Christus nodigt vol goedheid en liefde. De weg naar de Vader is al gebaand! Maar juist daarom gaan velen bij Hem weg (Joh. 6:66). Wat is het slecht en ondankbaar als we ons aan dit onderwijs ergeren en niet tot Jezus komen. [30]‘En dit is een verschrikkelijk verschijnsel, dat de zo liefelijke en vriendelijke nodiging van Christus veler harten heeft kunnen vervreemden, vooral van hen, die voorheen zich bij Hem gevoegd hadden en daarom zijn vertrouwde discipelen waren. Doch dit voorbeeld wordt ons als een spiegel voorgehouden, om daarin te zien hoe slecht en ondankbaar de wereld is, die zelfs uit het gebaand zijn van den weg een oorzaak van ergernis neemt, om niet tot Christus te komen.’ Calvijn, Johannes, 331. Wat de hoorders willen, geeft Jezus hun niet, en wat Jezus hen aanbiedt, willen ze niet aannemen. [31]Carson, The Gospel According to John, 303.

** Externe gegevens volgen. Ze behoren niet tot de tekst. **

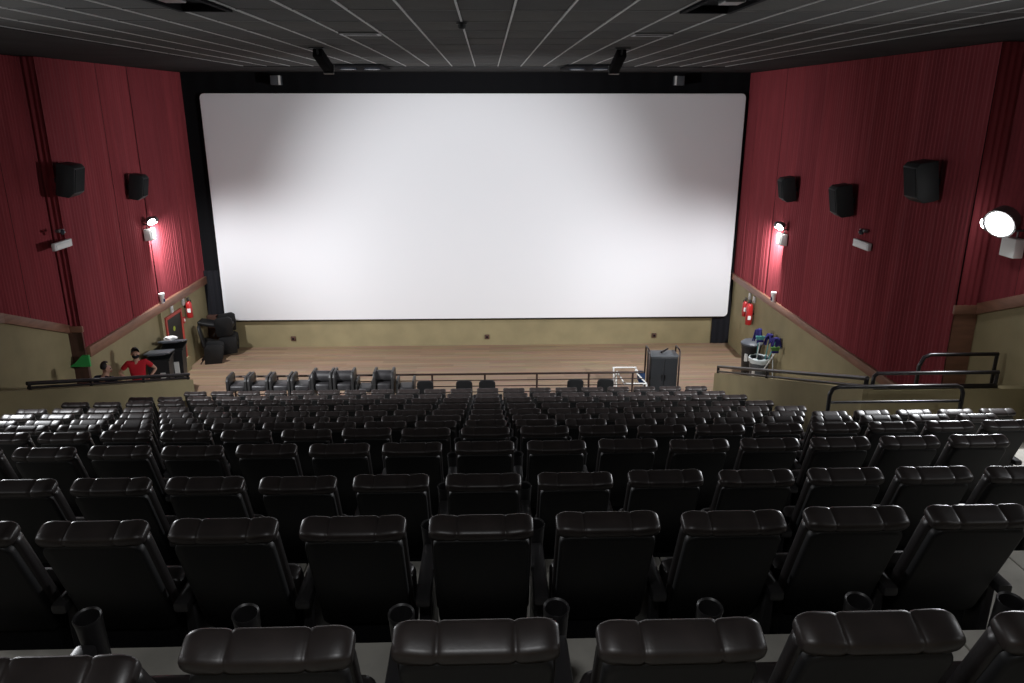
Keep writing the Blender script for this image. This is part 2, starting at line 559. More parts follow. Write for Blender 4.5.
# square open diffusers in the ceiling
for n_, (ix, iy) in enumerate(holes[:2]):
    x, y = TX[ix], TY[iy]
    t = thing('ceiling_diffuser', (x + PITCH / 2, y + 0.6, ZC), ('square black ceiling diffuser above the right seats, ' if n_ == 0 else 'square black ceiling diffuser above the left seats, ') + 'cut by the top edge of the photo', 'air diffuser', 'square ceiling diffusers')
    m_ = MB(); hw, hd = PITCH / 2 - 0.02, 0.585
    for a, b in (((-hw, -hd, -0.03), (-hw + 0.05, hd, 0.05)), ((hw - 0.05, -hd, -0.03), (hw, hd, 0.05)), ((-hw + 0.05, -hd, -0.03), (hw - 0.05, -hd + 0.05, 0.05)), ((-hw + 0.05, hd - 0.05, -0.03), (hw - 0.05, hd, 0.05))):
        m_.box(a, b)
    obj('frame', m_.mesh('diffuser_frame', M['masking']), t)
    m_ = MB(); m_.box((-hw + 0.05, -hd + 0.05, 0.045), (hw - 0.05, hd - 0.05, 0.055))
    obj('duct', m_.mesh('duct', M['masking']), t)
    m_ = MB(); m_.box((-0.10, -hd + 0.1, -0.04), (0.10, -hd + 0.35, 0.03), 0.01)
    o = obj('damper', m_.mesh('damper', M['dull_metal']), t); o['label'] = 'grey metal damper'
# slot vents
for n_, (ix, iy) in enumerate(holes[2:]):
    x, y = TX[ix], TY[iy]
    t = thing('slot_vent', (x + PITCH / 2, y + 0.35, ZC), 'slotted grey air vent in the dark ceiling, ' + ('left' if n_ == 0 else 'right') + ' of the two', 'air vent', 'slotted ceiling vents')
    m_ = MB(); m_.box((-0.28, -0.16, -0.022), (0.28, -0.09, 0.0), 0.004, seg=1); m_.box((-0.28, 0.09, -0.022), (0.28, 0.16, 0.0), 0.004, seg=1)
    m_.box((-0.28, -0.09, -0.022), (-0.24, 0.09, 0.0)); m_.box((0.24, -0.09, -0.022), (0.28, 0.09, 0.0))
    obj('frame', m_.mesh('vent_frame', M['dull_metal']), t)
    m_ = MB(); m_.box((-0.24, -0.09, -0.006), (0.24, 0.09, 0.0))
    obj('slot', m_.mesh('slot', M['masking']), t)
    for k in range(3):
        m_ = MB(); m_.box((-0.24, -0.055 + 0.05 * k, -0.02), (0.24, -0.047 + 0.05 * k, -0.004))
        obj('louver', m_.mesh('louver', M['masking']), t)
# smoke detector
t = thing('smoke_detector', (-0.30, 10.04, ZC - 0.006), 'small black smoke detector hanging on the middle ceiling bar', 'smoke detector')
m_ = MB(); m_.lathe([(0.07, 0), (0.07, -0.02), (0.055, -0.025)], 16); obj('base', m_.mesh('detector_base', M['shell'], 40), t)
m_ = MB(); m_.lathe([(0.05, -0.025), (0.05, -0.06), (0.03, -0.075)], 16); obj('sensor', m_.mesh('sensor', M['black_box'], 40), t)
# tilted spotlights hanging from the ceiling
for x, lab in ((-2.96, 'tilted black ceiling spotlight aimed at the screen, above its left half'), (2.40, 'tilted black ceiling spotlight aimed at the screen, above its right half')):
    t = thing('ceiling_spotlight', (x, 14.3, ZC), lab, 'spotlight', 'ceiling spotlights')
    d = Vector((0.06 if x < 0 else -0.03, 0.62, -0.25))
    m_ = MB(); m_.box((-0.13, -0.08, -0.02), (0.13, 0.08, 0.0)); m_.tube([(0, 0, -0.02), (0, 0.05, -0.12)], 0.02)
    obj('bracket', m_.mesh('spot_bracket', M['black_box']), t)
    q = Vector((0, 1, 0)).rotation_difference(d.normalized()).to_matrix()
    X = Matrix.Translation((0, 0.16, -0.12)) @ q.to_4x4()
    m_ = MB(); m_.box((-0.085, -0.12, -0.075), (0.085, 0.56, 0.075), 0.012); m_.xform(X)
    obj('housing', m_.mesh('spot_housing', M['masking'], 35), t)
    m_ = MB()
    for e in (-1, 1):
        m_.box((e * 0.085 - 0.012, 0.55, -0.085), (e * 0.085 + 0.012, 0.59, 0.085))
    m_.box((-0.085, 0.55, -0.09), (0.085, 0.59, -0.07)); m_.box((-0.085, 0.55, 0.07), (0.085, 0.59, 0.09)); m_.xform(X)
    o = obj('front_rim', m_.mesh('spot_rim', M['dull_metal']), t); o['label'] = 'paler rim round the lamp opening'
    m_ = MB(); m_.box((-0.07, 0.555, -0.06), (0.07, 0.565, 0.06)); m_.xform(X)
    obj('lens', m_.mesh('spot_lens', M['glass']), t)
# recessed twin lamps near the screen
for x, lab in ((-3.36, 'dark twin recessed lamp in the ceiling above the left half of the screen'), (2.74, 'dark twin recessed lamp in the ceiling above the right half of the screen')):
    t = thing('recessed_lamp', (x * 0.95, 20.5, ZC - 0.021), lab, 'recessed lamp', 'recessed twin lamps')
    m_ = MB(); m_.box((-0.65, -0.9, -0.04), (0.65, 0.9, 0.0), 0.01)
    obj('tray', m_.mesh('lamp_tray', M['masking'], 35), t)
    for s in (-0.3, 0.3):
        m_ = MB(); m_.lathe([(0.22, -0.04), (0.22, -0.08), (0.14, -0.09)], 16, (s, 0, 0))
        obj('lens', m_.mesh('recessed_lens', M['glass'], 40), t)
# small fixtures on the black band over the screen
for x, lab in ((-6.18, 'small grey box on the black band above the screen, left one'), (5.73, 'small grey box on the black band above the screen, right one')):
    t = thing('small_wall_box', (x, 23.62, 8.32), lab, 'box', 'small boxes above the screen')
    s = -1 if x > 0 else 1
    m_ = MB(); m_.box((-0.13, 0, -0.13), (0.13, 0.36, 0.13), 0.01); obj('housing', m_.mesh('box_housing', M['bin_grey'], 35), t)
    m_ = MB(); m_.box((s * 0.13 - 0.025, -0.015, -0.13), (s * 0.13 + 0.025, 0.05, 0.13)); o = obj('pale_strip', m_.mesh('pale_strip', M['white']), t); o['label'] = 'pale vertical strip'

# ------------------------------------------------------------------ curtains


def pleat_panel(p0, p1, zb0, zb1, zt, inward, seed, m, tuck=(True, True)):
    rnd = random.Random(seed)
    p0 = Vector((p0[0], p0[1], 0)); p1 = Vector((p1[0], p1[1], 0))
    L = (p1 - p0).length
    d = (p1 - p0) / L
    n = Vector(inward)
    n_pl = max(3, round(L / rnd.uniform(0.105, 0.125)))
    per = 8
    N = n_pl * per
    amps = [rnd.uniform(0.010, 0.026) for _ in range(n_pl + 1)]
    ph = [rnd.uniform(-0.12, 0.12) for _ in range(n_pl + 1)]
    m_ = MB()
    rows = 7
    grid = []
    for j in range(rows + 1):
        v = j / rows
        ring = []
        for i in range(N + 1):
            u = i / N
            k = min(int(u * n_pl), n_pl - 1); fpl = u * n_pl - k
            a = amps[k] * (1 - fpl) + amps[k + 1] * fpl
            w = (0.55 + 0.45 * (1 - v)) * a * (1 if (k + j * 0) % 1 == 0 else 1)
            ang = 2 * math.pi * (u * n_pl + ph[k] * (1 - fpl) * v + ph[k + 1] * fpl * v)
            off = w * math.cos(ang) + 0.012 * math.sin(u * L * 3.1 + seed) * (1 - 0.4 * v)
            if tuck[0]: off -= 0.016 * max(0.0, 1 - u * L / 0.05)
            if tuck[1]: off -= 0.016 * max(0.0, 1 - (1 - u) * L / 0.05)
            zb = zb0 + (zb1 - zb0) * u
            p = p0 + d * (u * L) + n * (0.02 + off)
            p.z = zb + (zt - zb) * v
            ring.append(p)
        grid.append(ring)
    bm = m_.bm
    vs = [[bm.verts.new(p) for p in ring] for ring in grid]
    for a, b in zip(vs[:-1], vs[1:]):
        for i in range(N):
            bm.faces.new((a[i], a[i + 1], b[i + 1], b[i]))
    me = m_.mesh('curtain_panel', m, 60)
    return me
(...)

Tot slot zien we hoe de twaalf discipelen op deze preek regeren. De Heere Jezus vraagt of zij ook niet bij Hem weg willen gaan (Joh. 6:67). Dit vraagt Hij om hun geloof te bevestigen. Wij leren hiervan dat we God koste wat kost moeten volgen, ook al hebben we niemand die ons vergezelt. [32]Calvijn, Johannes, 333. Toch zit hier nog een andere les in. Petrus antwoordt namens de discipelen met een prachtige geloofsbelijdenis (Joh. 6:68-69). Maar klinkt hier misschien een ondertoon in door waaruit blijkt dat hij zich beter voelt dan al die mensen die weggaan? Meent hij dat ze Jezus een gunst bewijzen door bij Hem te blijven? [33]Carson, The Gospel According to John, 304. Als dat zo is, maakt Jezus daar korte metten mee. Hij wijst hen erop dat Hij hen alle twaalf tot Zijn discipelen heeft gekozen. Daarmee benadrukt Hij opnieuw Gods soevereiniteit. En hoewel ze al zo lang zo dicht bij Jezus zijn, is één van hen een duivel (Joh. 6:70-71). Wat blijft er dan over voor degenen die in Jezus Christus geloven? Soli Deo gloria!

De belangrijkste thema’s in de preek van Jezus

Het centrale thema van deze preek van de Heere Jezus is ‘geloof’. Hij legt de eis van geloof neer en biedt het Voorwerp van het geloof aan (Jezus Zelf). Hij nodigt Zijn hoorders uit tot geloof. Steeds opnieuw nodigt Hij indringend en verbindt daaraan rijke beloften. Hij stelt Zijn hoorders schuldig als ze niet geloven, maar geeft bij onze onmacht en onwil ook de troost en zekerheid van een genadige God Die mensen tot Christus trekt en het geloof schenkt.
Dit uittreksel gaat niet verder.